• **The request**
Leave out the pictures and repeat everything else in the records exactly.

· · · · ·

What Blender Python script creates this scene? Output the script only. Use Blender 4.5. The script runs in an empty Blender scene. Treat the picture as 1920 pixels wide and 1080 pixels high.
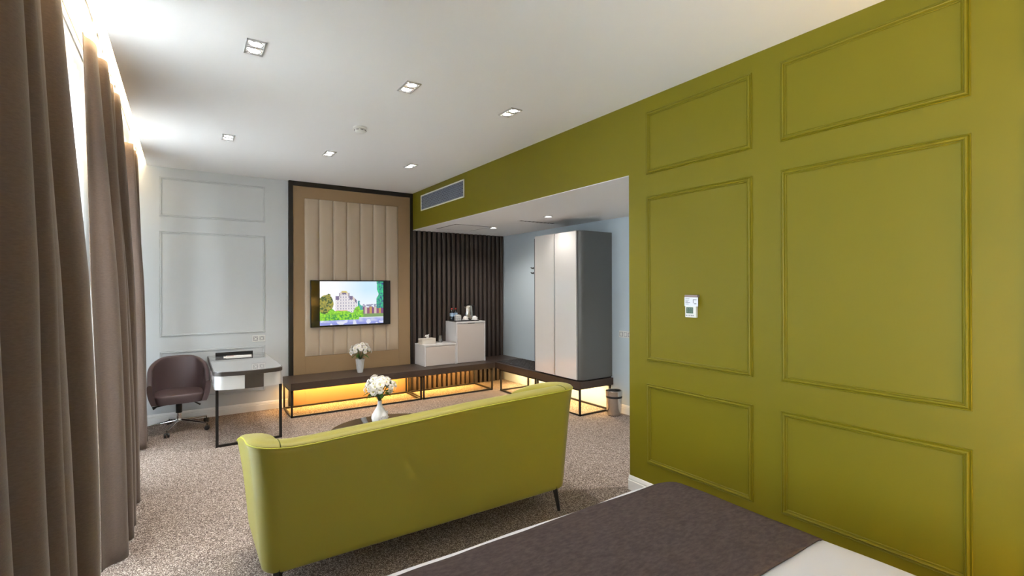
import bpy, bmesh, math, random
from mathutils import Vector, Matrix, noise
C = bpy.context.scene.collection
PI = math.pi
random.seed(7)

# ------------------------------------------------------------------ camera
cd = bpy.data.cameras.new('camera'); cam = bpy.data.objects.new('camera', cd); C.objects.link(cam)
yaw, pitch, roll = math.radians(34.049), math.radians(0.082), math.radians(-0.184)
fw = Vector((math.sin(yaw)*math.cos(pitch), math.cos(yaw)*math.cos(pitch), math.sin(pitch)))
rt = Vector((math.cos(yaw), -math.sin(yaw), 0)); up = rt.cross(fw)
R_, U_ = rt*math.cos(roll)+up*math.sin(roll), up*math.cos(roll)-rt*math.sin(roll)
cam.matrix_world = Matrix(((R_.x,U_.x,-fw.x,0),(R_.y,U_.y,-fw.y,0),(R_.z,U_.z,-fw.z,1.5814),(0,0,0,1)))
cd.sensor_width = 36; cd.lens = 36*913.3/1920; cd.shift_x = -0.35/1920; cd.shift_y = -3.54/1920
cd.clip_start = .02
bpy.context.scene.camera = cam

# ------------------------------------------------------------------ world, daylight, exposure
W = bpy.data.worlds.new('World'); bpy.context.scene.world = W; W.use_nodes = True
bg = W.node_tree.nodes['Background']; bg.inputs[0].default_value = (.80,.90,1,1); bg.inputs[1].default_value = 6.0
vs = bpy.context.scene.view_settings
vs.view_transform = 'Standard'; vs.look = 'None'; vs.gamma = 1; vs.use_curve_mapping = False; vs.exposure = 1.0
bpy.context.scene.cycles.max_bounces = 12; bpy.context.scene.cycles.diffuse_bounces = 7

WIN = [(-.55,.95),(2.05,4.30),(5.0,6.25)]          # window openings along the left wall; the first, unseen, is added to brighten the room
def area(name, loc, rot, sx, sy, power, col, portal=False, parent=None):
    l = bpy.data.lights.new(name, 'AREA'); l.shape = 'RECTANGLE'; l.size = sx; l.size_y = sy
    l.energy = power; l.color = col
    if portal: l.cycles.is_portal = True
    o = bpy.data.objects.new(name, l); C.objects.link(o); o.location = loc; o.rotation_euler = rot
    if parent: o.parent = parent
    return o
for (a, b), pw in zip(WIN, (48,430,150)):
    area('window_daylight', (-1.02,(a+b)/2,1.45), (0,-PI/2,0), 2.6, b-a, pw, (.88,.94,1))

# ------------------------------------------------------------------ materials
def lin(c): return tuple(((v/255)/12.92 if v/255<=.04045 else ((v/255+.055)/1.055)**2.4) for v in c)+(1,)
def mat(name, c, rough=.5, metal=0, bump=0, scale=100, var=0, vscale=None, coat=0, spec=None, stretch=None, detail=3, trans=0, sheen=0):
    m = bpy.data.materials.new(name); m.use_nodes = True; nt = m.node_tree; N = nt.nodes; L = nt.links
    b = N['Principled BSDF']; col = c if len(c)==4 else tuple(c)+(1,)
    b.inputs['Base Color'].default_value = col; b.inputs['Roughness'].default_value = rough; b.inputs['Metallic'].default_value = metal
    if coat: b.inputs['Coat Weight'].default_value = coat; b.inputs['Coat Roughness'].default_value = .05
    if spec is not None: b.inputs['Specular IOR Level'].default_value = spec
    if sheen: b.inputs['Sheen Weight'].default_value = sheen
    tc = N.new('ShaderNodeTexCoord'); mp = N.new('ShaderNodeMapping'); L.new(tc.outputs['Object'], mp.inputs[0])
    if stretch: mp.inputs['Scale'].default_value = stretch
    if bump or var:
        n = N.new('ShaderNodeTexNoise'); n.inputs['Scale'].default_value = scale; n.inputs['Detail'].default_value = detail
        L.new(mp.outputs[0], n.inputs['Vector'])
        if bump:
            bp = N.new('ShaderNodeBump'); bp.inputs['Strength'].default_value = bump; bp.inputs['Distance'].default_value = .004
            L.new(n.outputs[0], bp.inputs['Height']); L.new(bp.outputs[0], b.inputs['Normal'])
        if var:
            n2 = n
            if vscale:
                n2 = N.new('ShaderNodeTexNoise'); n2.inputs['Scale'].default_value = vscale; n2.inputs['Detail'].default_value = 4; L.new(mp.outputs[0], n2.inputs['Vector'])
            mr = N.new('ShaderNodeMapRange'); mr.inputs[1].default_value = .3; mr.inputs[2].default_value = .7
            mr.inputs[3].default_value = 1-var; mr.inputs[4].default_value = 1+var; L.new(n2.outputs[0], mr.inputs[0])
            mx = N.new('ShaderNodeMix'); mx.data_type = 'RGBA'; mx.blend_type = 'MULTIPLY'; mx.inputs[0].default_value = 1
            mx.inputs[6].default_value = col; L.new(mr.outputs[0], mx.inputs[7]); L.new(mx.outputs[2], b.inputs['Base Color'])
    if trans:
        t = N.new('ShaderNodeBsdfTranslucent'); t.inputs[0].default_value = col; ms = N.new('ShaderNodeMixShader'); ms.inputs[0].default_value = trans
        L.new(b.outputs[0], ms.inputs[1]); L.new(t.outputs[0], ms.inputs[2]); L.new(ms.outputs[0], N['Material Output'].inputs[0])
    return m
def emis(name, c, s):
    m = bpy.data.materials.new(name); m.use_nodes = True; N = m.node_tree.nodes; b = N['Principled BSDF']
    b.inputs['Base Color'].default_value = tuple(c)+(1,); b.inputs['Emission Color'].default_value = tuple(c)+(1,); b.inputs['Emission Strength'].default_value = s
    return m
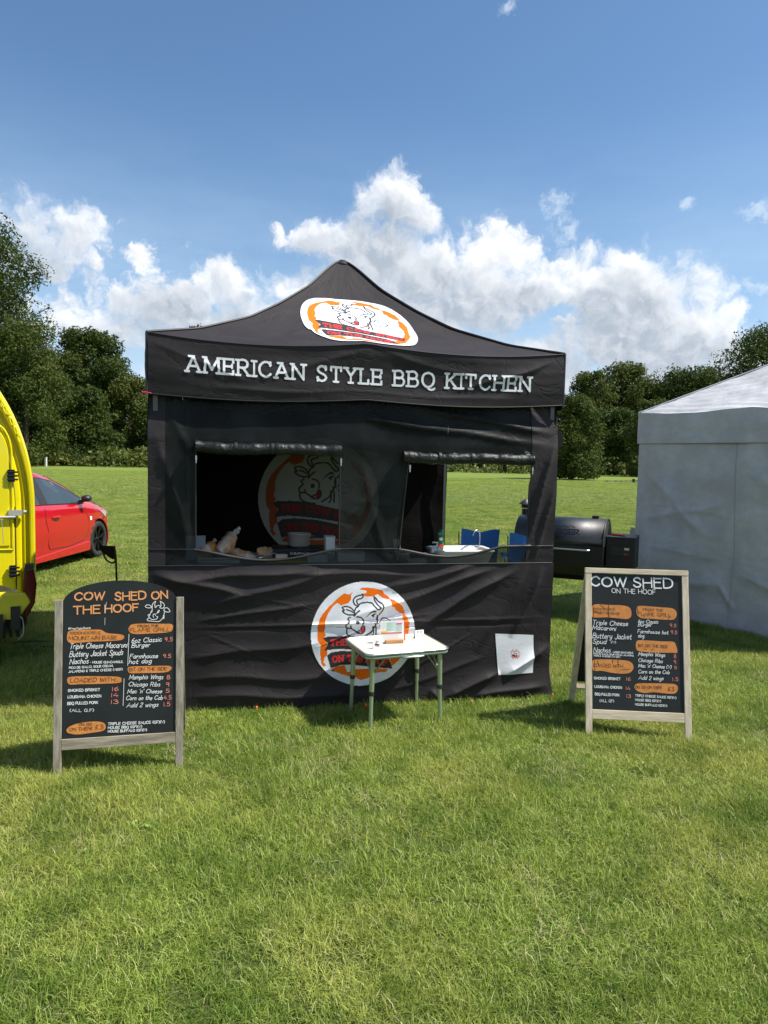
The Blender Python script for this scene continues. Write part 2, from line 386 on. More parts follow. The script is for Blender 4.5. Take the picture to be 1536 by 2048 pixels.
# ---------------------------------------------------------------- trees
def leaf_mat(name, c1, c2):
    m = bpy.data.materials.new(name); m.use_nodes = True; t = NT(m.node_tree); p = t.n['Principled BSDF']; out = t.n['Material Output']
    tone = t.new('ShaderNodeAttribute', attribute_name='tone').outputs['Fac']
    P = t.new('ShaderNodeNewGeometry').outputs['Position']
    c = t.mix(tone, (*c1, 1), (*c2, 1))
    c = t.mix(t.m('MULTIPLY', t.step(t.noise(P, 0.3, 3), 0.4, 0.65), 0.5), c, (c2[0]*1.15, c2[1]*0.95, c2[2]*0.8, 1))
    t.l.new(c, p.inputs['Base Color']); p.inputs['Roughness'].default_value = 0.6; p.inputs['Specular IOR Level'].default_value = 0.14
    tr = t.new('ShaderNodeBsdfTranslucent'); t.l.new(t.mix(0.5, c, (0.09, 0.13, 0.012, 1)), tr.inputs[0])
    mx = t.new('ShaderNodeMixShader'); mx.inputs[0].default_value = 0.22
    t.l.new(p.outputs[0], mx.inputs[1]); t.l.new(tr.outputs[0], mx.inputs[2]); t.l.new(mx.outputs[0], out.inputs[0])
    return m
LEAF_A = leaf_mat('leaf_dark', (0.024, 0.046, 0.010), (0.066, 0.100, 0.020))
LEAF_B = leaf_mat('leaf_olive', (0.038, 0.062, 0.012), (0.092, 0.122, 0.028))
LEAF_C = leaf_mat('leaf_light', (0.048, 0.076, 0.016), (0.118, 0.142, 0.034))
BARK = mat('bark', (0.085, 0.070, 0.052), 0.9, noise=0.5, nscale=6, bump=0.03, bscale=14, spec=0.2)
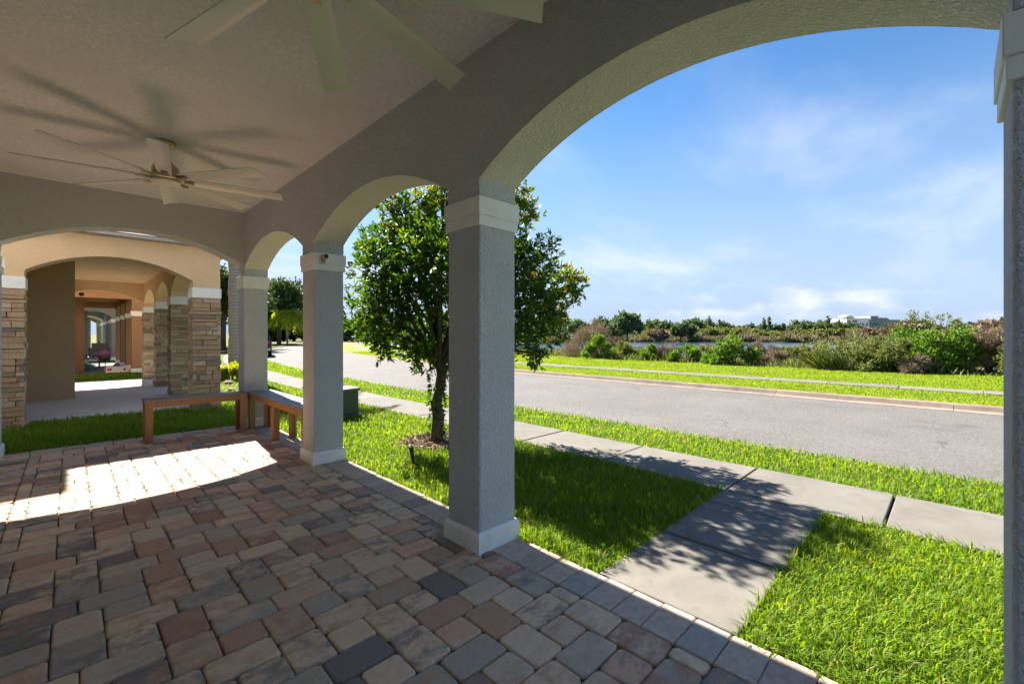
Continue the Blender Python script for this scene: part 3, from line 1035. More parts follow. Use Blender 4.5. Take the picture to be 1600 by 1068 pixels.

· · · · ·

• **Exercise result**
What Blender Python script creates this scene? Output the script only. Use Blender 4.5. The script runs in an empty Blender scene. Treat the picture as 1920 pixels wide and 1080 pixels high.
import bpy, bmesh, math, random
from mathutils import Vector, Matrix, noise
C = bpy.context.scene.collection
PI = math.pi
random.seed(7)

# ------------------------------------------------------------------ camera
cd = bpy.data.cameras.new('camera'); cam = bpy.data.objects.new('camera', cd); C.objects.link(cam)
yaw, pitch, roll = math.radians(34.049), math.radians(0.082), math.radians(-0.184)
fw = Vector((math.sin(yaw)*math.cos(pitch), math.cos(yaw)*math.cos(pitch), math.sin(pitch)))
rt = Vector((math.cos(yaw), -math.sin(yaw), 0)); up = rt.cross(fw)
R_, U_ = rt*math.cos(roll)+up*math.sin(roll), up*math.cos(roll)-rt*math.sin(roll)
cam.matrix_world = Matrix(((R_.x,U_.x,-fw.x,0),(R_.y,U_.y,-fw.y,0),(R_.z,U_.z,-fw.z,1.5814),(0,0,0,1)))
cd.sensor_width = 36; cd.lens = 36*913.3/1920; cd.shift_x = -0.35/1920; cd.shift_y = -3.54/1920
cd.clip_start = .02
bpy.context.scene.camera = cam

# ------------------------------------------------------------------ world, daylight, exposure
W = bpy.data.worlds.new('World'); bpy.context.scene.world = W; W.use_nodes = True
bg = W.node_tree.nodes['Background']; bg.inputs[0].default_value = (.80,.90,1,1); bg.inputs[1].default_value = 6.0
vs = bpy.context.scene.view_settings
vs.view_transform = 'Standard'; vs.look = 'None'; vs.gamma = 1; vs.use_curve_mapping = False; vs.exposure = 1.0
bpy.context.scene.cycles.max_bounces = 12; bpy.context.scene.cycles.diffuse_bounces = 7

WIN = [(-.55,.95),(2.05,4.30),(5.0,6.25)]          # window openings along the left wall; the first, unseen, is added to brighten the room
def area(name, loc, rot, sx, sy, power, col, portal=False, parent=None):
    l = bpy.data.lights.new(name, 'AREA'); l.shape = 'RECTANGLE'; l.size = sx; l.size_y = sy
    l.energy = power; l.color = col
    if portal: l.cycles.is_portal = True
    o = bpy.data.objects.new(name, l); C.objects.link(o); o.location = loc; o.rotation_euler = rot
    if parent: o.parent = parent
    return o
for (a, b), pw in zip(WIN, (48,430,150)):
    area('window_daylight', (-1.02,(a+b)/2,1.45), (0,-PI/2,0), 2.6, b-a, pw, (.88,.94,1))

# ------------------------------------------------------------------ materials
def lin(c): return tuple(((v/255)/12.92 if v/255<=.04045 else ((v/255+.055)/1.055)**2.4) for v in c)+(1,)
def mat(name, c, rough=.5, metal=0, bump=0, scale=100, var=0, vscale=None, coat=0, spec=None, stretch=None, detail=3, trans=0, sheen=0):
    m = bpy.data.materials.new(name); m.use_nodes = True; nt = m.node_tree; N = nt.nodes; L = nt.links
    b = N['Principled BSDF']; col = c if len(c)==4 else tuple(c)+(1,)
    b.inputs['Base Color'].default_value = col; b.inputs['Roughness'].default_value = rough; b.inputs['Metallic'].default_value = metal
    if coat: b.inputs['Coat Weight'].default_value = coat; b.inputs['Coat Roughness'].default_value = .05
    if spec is not None: b.inputs['Specular IOR Level'].default_value = spec
    if sheen: b.inputs['Sheen Weight'].default_value = sheen
    tc = N.new('ShaderNodeTexCoord'); mp = N.new('ShaderNodeMapping'); L.new(tc.outputs['Object'], mp.inputs[0])
    if stretch: mp.inputs['Scale'].default_value = stretch
    if bump or var:
        n = N.new('ShaderNodeTexNoise'); n.inputs['Scale'].default_value = scale; n.inputs['Detail'].default_value = detail
        L.new(mp.outputs[0], n.inputs['Vector'])
        if bump:
            bp = N.new('ShaderNodeBump'); bp.inputs['Strength'].default_value = bump; bp.inputs['Distance'].default_value = .004
            L.new(n.outputs[0], bp.inputs['Height']); L.new(bp.outputs[0], b.inputs['Normal'])
        if var:
            n2 = n
            if vscale:
                n2 = N.new('ShaderNodeTexNoise'); n2.inputs['Scale'].default_value = vscale; n2.inputs['Detail'].default_value = 4; L.new(mp.outputs[0], n2.inputs['Vector'])
            mr = N.new('ShaderNodeMapRange'); mr.inputs[1].default_value = .3; mr.inputs[2].default_value = .7
            mr.inputs[3].default_value = 1-var; mr.inputs[4].default_value = 1+var; L.new(n2.outputs[0], mr.inputs[0])
            mx = N.new('ShaderNodeMix'); mx.data_type = 'RGBA'; mx.blend_type = 'MULTIPLY'; mx.inputs[0].default_value = 1
            mx.inputs[6].default_value = col; L.new(mr.outputs[0], mx.inputs[7]); L.new(mx.outputs[2], b.inputs['Base Color'])
    if trans:
        t = N.new('ShaderNodeBsdfTranslucent'); t.inputs[0].default_value = col; ms = N.new('ShaderNodeMixShader'); ms.inputs[0].default_value = trans
        L.new(b.outputs[0], ms.inputs[1]); L.new(t.outputs[0], ms.inputs[2]); L.new(ms.outputs[0], N['Material Output'].inputs[0])
    return m
def emis(name, c, s):
    m = bpy.data.materials.new(name); m.use_nodes = True; N = m.node_tree.nodes; b = N['Principled BSDF']
    b.inputs['Base Color'].default_value = tuple(c)+(1,); b.inputs['Emission Color'].default_value = tuple(c)+(1,); b.inputs['Emission Strength'].default_value = s
    return m
The Blender Python script for this scene continues. Write part 2, from line 386 on. More parts follow. The script is for Blender 4.5. Take the picture to be 1536 by 2048 pixels.
# ---------------------------------------------------------------- trees
def leaf_mat(name, c1, c2):
    m = bpy.data.materials.new(name); m.use_nodes = True; t = NT(m.node_tree); p = t.n['Principled BSDF']; out = t.n['Material Output']
    tone = t.new('ShaderNodeAttribute', attribute_name='tone').outputs['Fac']
    P = t.new('ShaderNodeNewGeometry').outputs['Position']
    c = t.mix(tone, (*c1, 1), (*c2, 1))
    c = t.mix(t.m('MULTIPLY', t.step(t.noise(P, 0.3, 3), 0.4, 0.65), 0.5), c, (c2[0]*1.15, c2[1]*0.95, c2[2]*0.8, 1))
    t.l.new(c, p.inputs['Base Color']); p.inputs['Roughness'].default_value = 0.6; p.inputs['Specular IOR Level'].default_value = 0.14
    tr = t.new('ShaderNodeBsdfTranslucent'); t.l.new(t.mix(0.5, c, (0.09, 0.13, 0.012, 1)), tr.inputs[0])
    mx = t.new('ShaderNodeMixShader'); mx.inputs[0].default_value = 0.22
    t.l.new(p.outputs[0], mx.inputs[1]); t.l.new(tr.outputs[0], mx.inputs[2]); t.l.new(mx.outputs[0], out.inputs[0])
    return m
LEAF_A = leaf_mat('leaf_dark', (0.024, 0.046, 0.010), (0.066, 0.100, 0.020))
LEAF_B = leaf_mat('leaf_olive', (0.038, 0.062, 0.012), (0.092, 0.122, 0.028))
LEAF_C = leaf_mat('leaf_light', (0.048, 0.076, 0.016), (0.118, 0.142, 0.034))
BARK = mat('bark', (0.085, 0.070, 0.052), 0.9, noise=0.5, nscale=6, bump=0.03, bscale=14, spec=0.2)
Continue the Blender Python script for this scene: part 3, from line 1035. More parts follow. Use Blender 4.5. Take the picture to be 1600 by 1068 pixels.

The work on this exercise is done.